Maybe this is unique to sports? Do other fields exist where a BB-esque expert is totally incapable of practicing? The greatest movie critics probably can't direct or write for crap, but they're not commenting on how the movie was produced, just its output
From what I have seen, most of the academic research principals in computer science are not actually practitioners anymore. They are more like coaches. The actual code is written by graduate students, and most of it isn't even very good because the code isn't the point in most cases.
Not unique. One could convincingly argue that this effect exists in many fields. Art (ie art history major vs artist). Music (ie violin player vs film score composer). Restaurant reviewing (ie critic vs chef). I'm sure there are many more.
Why talk to someone so condescendingly?

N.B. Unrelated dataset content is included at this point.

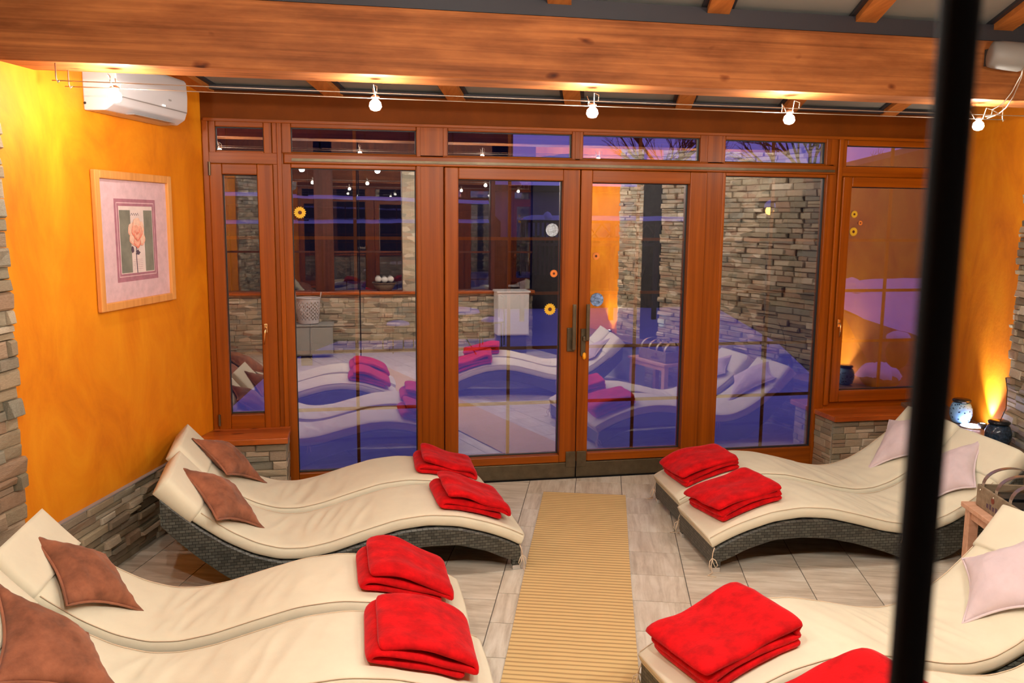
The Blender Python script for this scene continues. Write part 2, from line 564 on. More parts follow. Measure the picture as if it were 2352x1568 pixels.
poly = [wl_(-2, 0), wl_(9, 0), wl_(9, 0, 0, RC0), wl_(-2.5, 0, 0, RC0)]
poly = clip(clip(poly, D + .05, True), YB, False)
fb = MB(); n = len(poly)
fb.add([(p[0], p[1], -.08) for p in poly] + [(p[0], p[1], -.004) for p in poly],
       [tuple(range(n))[::-1], tuple(range(n, 2 * n))] + [(i, (i + 1) % n, n + (i + 1) % n, n + i) for i in range(n)])
floor = fb.build('floor', 'grout', kind='structure')


def tile(u0, u1, v0, v1, grain_v):
    g = .003
    P = [UV(u0 + g, v0 + g), UV(u0 + g, v1 - g), UV(u1 - g, v1 - g), UV(u1 - g, v0 + g)]
    P = clip(clip(P, D - .06, True), YB, False)
    if len(P) < 3: return
    c = sum(P) / len(P); a = (-TH if grain_v else math.pi / 2 - TH)
    ca, sa = math.cos(-a), math.sin(-a)
    L = [((p - c)[0] * ca - (p - c)[1] * sa, (p - c)[0] * sa + (p - c)[1] * ca) for p in P]
    n = len(L); me = bpy.data.meshes.new('tile')
    me.from_pydata([(x, y, -.006) for x, y in L] + [(x, y, 0) for x, y in L], [],
                   [tuple(range(n)), tuple(range(n, 2 * n))[::-1]] + [(i, n + i, n + (i + 1) % n, (i + 1) % n) for i in range(n)])
    bm = bmesh.new(); bm.from_mesh(me); bmesh.ops.recalc_face_normals(bm, faces=bm.faces); bm.to_mesh(me); bm.free()
    me.materials.append(MATS['wood_look_tile'])
    o = bpy.data.objects.new('tile', me); link(o); o.parent = floor; o.matrix_parent_inverse = base_mat(floor).inverted()
    o.matrix_basis = Matrix.Translation((c[0], c[1], 0)) @ Matrix.Rotation(a, 4, 'Z')


vl = float(LC0 @ VD); vr = float(RC0 @ VD)          # side walls in across-room coordinate
uu = 7.42
while uu > -.4:
    for v0, v1 in ((-.578, -.19), (-.19, .19), (.19, .548)):
        tile(uu - .376, uu, v0, v1, False)
    uu -= .376
for side in (0, 1):
    v = -.578 if side == 0 else .548
    while (v > vl + .02) if side == 0 else (v < vr - .02):
        v2 = max(v - .382, vl) if side == 0 else min(v + .372, vr)
        u = 8.44 - .75
        while u > -2.2:
            if (UV(u, v)[1] > YB or UV(u, v2)[1] > YB): tile(u - .75, u, min(v, v2), max(v, v2), True)
            u -= .75
        v = v2

HT = 3.15
# left wall
SL = (D - YB) / math.cos(TH)
wz = lambda s: ceil_z(wl_(s)[1]) + .15


def side_wall(name, base, out_sg, mat, s0, s1, thick=.2, z0=0.0):
    mb = MB(); a = base - UD * s0; b2 = base - UD * s1; o = -VD * thick * out_sg
    za, zb = ceil_z(a[1]) + .12, ceil_z(b2[1]) + .12
    P = [a, b2, b2 + o, a + o]
    mb.hexa([(p[0], p[1], z0) for p in P] + [(P[0][0], P[0][1], za), (P[1][0], P[1][1], zb), (P[2][0], P[2][1], zb), (P[3][0], P[3][1], za)])
    return mb.build(name, mat, kind='structure')


wall_left = side_wall('wall_left', LC0, 1, 'orange_plaster', -.05, SL)
stones(wall_left, wl_(2.29, 0.0), UD, VD, 1.93, 0.0, .475, 11, cap=170, depth=(.008, .055))
# thin pale edging strip on top of the low stone band
MB().obox(wl_(2.20, 0, .475), UD * 2.2, VD * .03, (0, 0, .008)).build('edging', 'lip_grey', wall_left)
stones(wall_left, wl_(3.6, 0.0), UD, VD, 1.30, 0.0, 3.45, 12, cap=118, rowh=(.06, .10), ln=(.16, .40), depth=(.03, .07), keep=lambda t: -t[0])

wall_right = side_wall('wall_right', RC0, -1, 'orange_plaster', -.05, SL)
stones(wall_right, wl_(4.16, 0, 0, RC0), UD, -VD, 2.74, .0, 3.7, 21, cap=285, rowh=(.045, .075), ln=(.12, .34), depth=(.02, .06), keep=lambda t: -t[0] - t[2])
MB().obox(wl_(4.56, 0, 0, RC0), UD * .40, -VD * .03, (0, 0, 2.9)).build('dark_panel', 'dark_room', wall_right)  # flat near-black panel for the dark gap between the stones
MB().obox(wl_(7.6, 0, 0, RC0), UD * 1.45, -VD * .03, (0, 0, 3.2)).build('dark_panel', 'dark_room', wall_right)  # added dark panel, blackens the mirrored end of the orange wall
stones(wall_right, wl_(5.12, 0, 0, RC0), UD, -VD, .56, .0, 3.9, 22, joined=True)

# ledge along the right wall
led = MB().obox(wl_(5.9, .0, 0, RC0, -1), UD * 5.9, -VD * .34, (0, 0, .50)).build('trim_1', 'grey_paint', kind='structure')
stones(led, wl_(4.0, .34, 0, RC0, -1), UD, -VD, 3.9, .0, .50, 31, cap=60, ln=(.14, .34), depth=(.008, .02), keep=lambda t: -t[0])
MB().obox(wl_(5.9, .0, .50, RC0, -1), UD * 5.9, -VD * .375, (0, 0, .05)).build('ledge_board', 'ledge_top', led, bevel=.006)

# back wall: low stone base, sill, wooden posts and glass over an added dark box
back = box('wall_back', -3.6, 3.6, YB - .25, YB, 0, .95, 'grey_paint', kind='structure')
stones(back, (3.4, YB, 0), (-1, 0, 0), (0, 1, 0), 6.8, 0, .95, 41, joined=True, rowh=(.05, .11), ln=(.12, .36))
box('sill_board', -3.6, 3.6, YB - .25, YB + .10, .95, 1.0, 'sill_wood', back, .008)
for x0, x1 in ((-3.4, -3.1), (-.42, -.12), (2.45, 2.75)):
    box('post', x0, x1, YB - .2, YB + .02, 1.0, 4.1, 'dark_frame_wood', back, .008)
box('head_rail', -3.6, 3.6, YB - .2, YB + .02, 3.2, 4.1, 'dark_frame_wood', back)
box('mid_rail', -3.3, 3.3, YB - .1, YB - .06, 1.62, 1.65, 'dark_frame_wood', back)
box('stone_column', .98, 1.26, YB - .15, YB + .05, 1.0, 3.2, 'split_stone_joined', back)
wb = empty('window_9', (0, YB - .1, 1.0), kind='structure')
for x0, x1 in ((-3.1, -.42), (-.12, .98), (1.26, 2.45), (2.75, 3.4)):
    box('glass_pane', x0, x1, YB - .09, YB - .08, 1.0, 3.2, 'glazing', wb)
dk = MB()
dk.box(-3.6, 3.6, -2.3, -2.2, 0, 4.2).box(-3.7, -3.6, -2.2, YB - .2, 0, 4.2).box(3.6, 3.7, -2.2, YB - .2, 0, 4.2).box(-3.6, 3.6, -2.2, YB - .2, 4.15, 4.25).box(-3.6, 3.6, -2.2, YB - .25, -.05, 0)
dk.build('wall_blackout', 'dark_room', kind='structure')  # added dark enclosure, keeps the sky out of the rear panes

# ceiling: panels between sloping rafters
ce = MB()
cp = []
for (s0, b_) in ((-.35, LC0), (7.75, LC0), (7.75, RC0), (-.35, RC0)):
    p = wl_(s0, 0, 0, b_); p = p + VD * (-.25 if b_ is LC0 else .25); cp.append((p[0], p[1], ceil_z(p[1]) + .055))
ceiling = ce.hexa([tuple(p) for p in cp] + [(p[0], p[1], p[2] + .05) for p in cp]).build('ceiling', 'ceiling_panel', kind='structure')
xw = -2.84 + .0
k = -2
for k in range(-1, 8):
    xc = -.02 + .945 * k
    o_ = np.array([xc - .065, D + .0, 0]); mb = MB()
    P = []
    for s in (-.05, 7.6):
        for dv in (0, .13):
            p = o_ - UD * s + VD * dv; P.append(p)
    q = [P[0], P[1], P[3], P[2]]
    if q[2][0] > 5.5 and False: continue
    # keep only the stretch inside the room
    sm = 7.6
    def inside(p): return (p - LC0) @ VD > -.05 and (p - RC0) @ VD < .05
    if not inside(o_): continue
    mb.hexa([(p[0], p[1], ceil_z(p[1])) for p in q] + [(p[0], p[1], ceil_z(p[1]) + .06) for p in q])
    mb.build('rafter', 'rafter_wood', ceiling)
    for dv in (-.028, .13):
        mb = MB(); q2 = []
        for s, e in ((-.05, 0), (-.05, .028), (7.6, .028), (7.6, 0)):
            q2.append(o_ - UD * s + VD * (dv + e))
        mb.hexa([(p[0], p[1], ceil_z(p[1]) + .035) for p in q2] + [(p[0], p[1], ceil_z(p[1]) + .06) for p in q2])
        mb.build('seal_strip', 'seal_strip', ceiling)
box('gap_shade_strip', -1.8, 5.6, 4.84, 5.06, 3.315, 3.41, 'seal_strip', ceiling)  # dark strip filling the gap over the beam, in place of its shade
MB().obox((-1.0, 6.82, 3.125), (6.45, 0, 0), (0, .1, 0), (0, 0, .03)).build('edge_strip', 'seal_strip', ceiling)

# main beam
xl = wl_((D - 4.8) / math.cos(TH))[0] - .15; xr = wl_((D - 4.8) / math.cos(TH), 0, 0, RC0)[0] + .15
beam = box('trim_2', xl, xr, 4.8, 5.10, 2.955, 3.305, 'beam_wood', kind='structure', bevel=.006)
b3 = box('trim_3', -2.9, 4.1, 1.35, 1.6, 3.35, 3.75, 'beam_wood', kind='structure', bevel=.006)

# ------------------------------------------------------------------ window wall
Y0, Y1 = D - .04, D + .06        # frame depth
wall_front = empty('wall_front', (2.2, D, 2.9), kind='structure')
box('header', -1.02, 5.5, Y0 - .01, Y1 + .05, 2.905, 3.15, 'header_wood', wall_front)
box('header_moulding', -1.0, 5.45, Y0 - .025, Y0 - .01, 2.90, 2.925, 'frame_wood_h', wall_front, .004)
box('cross_rail', -.42, 4.22, Y0 - .03, Y0, 2.60, 2.675, 'frame_wood_h', wall_front, .008)
box('rail_track', -.36, 4.20, Y0 - .05, Y0 - .03, 2.618, 2.638, 'bronze', wall_front)
for nm, x0, x1, z0 in (('mullion', -1.01, -.965, .53), ('mullion', -.505, -.42, .53), ('mullion', -.47, -.435, .53), ('mullion', .60, .81, 0), ('mullion', 3.04, 3.19, 0), ('mullion', 4.165, 4.25, .02), ('mullion', 4.25, 4.295, .55), ('mullion', 5.38, 5.50, .55)):
    dd = .0 if x1 - x0 > .05 else .018
    box(nm, x0, x1, Y0 - dd, Y1, z0, 2.91, 'frame_wood_v', wall_front, .006)
box('mullion', .595, .625, Y0 - .015, Y0, 0, 2.91, 'frame_wood_v', wall_front, .004)
box('mullion', 1.885, 1.93, Y0, Y1, 2.62, 2.91, 'frame_wood_v', wall_front, .004)
box('transom_rail', -1.0, -.42, Y0 - .004, Y1, 2.59, 2.68, 'frame_wood_h', wall_front, .006)
box('transom_rail', -.42, 4.22, Y0, Y1, 2.60, 2.69, 'frame_wood_h', wall_front, .006)
box('transom_rail', 4.25, 5.45, Y0 - .004, Y1, 2.585, 2.67, 'frame_wood_h', wall_front, .006)
box('bottom_rail', -1.0, -.42, Y0, Y1, .50, .545, 'frame_wood_h', wall_front, .004)
box('bottom_rail', 4.25, 5.45, Y0, Y1, .50, .58, 'frame_wood_h', wall_front, .004)
box('lower_wall', -1.02, -.43, Y0 + .02, Y1 + .1, 0, .50, 'grey_paint', wall_front)
box('lower_wall', 4.20, 5.52, Y0 + .02, Y1 + .1, 0, .50, 'grey_paint', wall_front)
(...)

I mean, what percentage of people do you epxpect to HAVE seen this bit of obscure media you seem to hold as seminal?
> The greatest movie critics probably can't direct or write for crap
They may know a lot about how a film is made. It does not follow that they could sit in the director's chair, or write a decent screenplay. (And yet, they could still be great at critiquing films!)
This is a valid point. Just knowing how something is made doesn't necessarily mean you know how to make it. It's the difference between a designer and an implementer. Or architect and builder.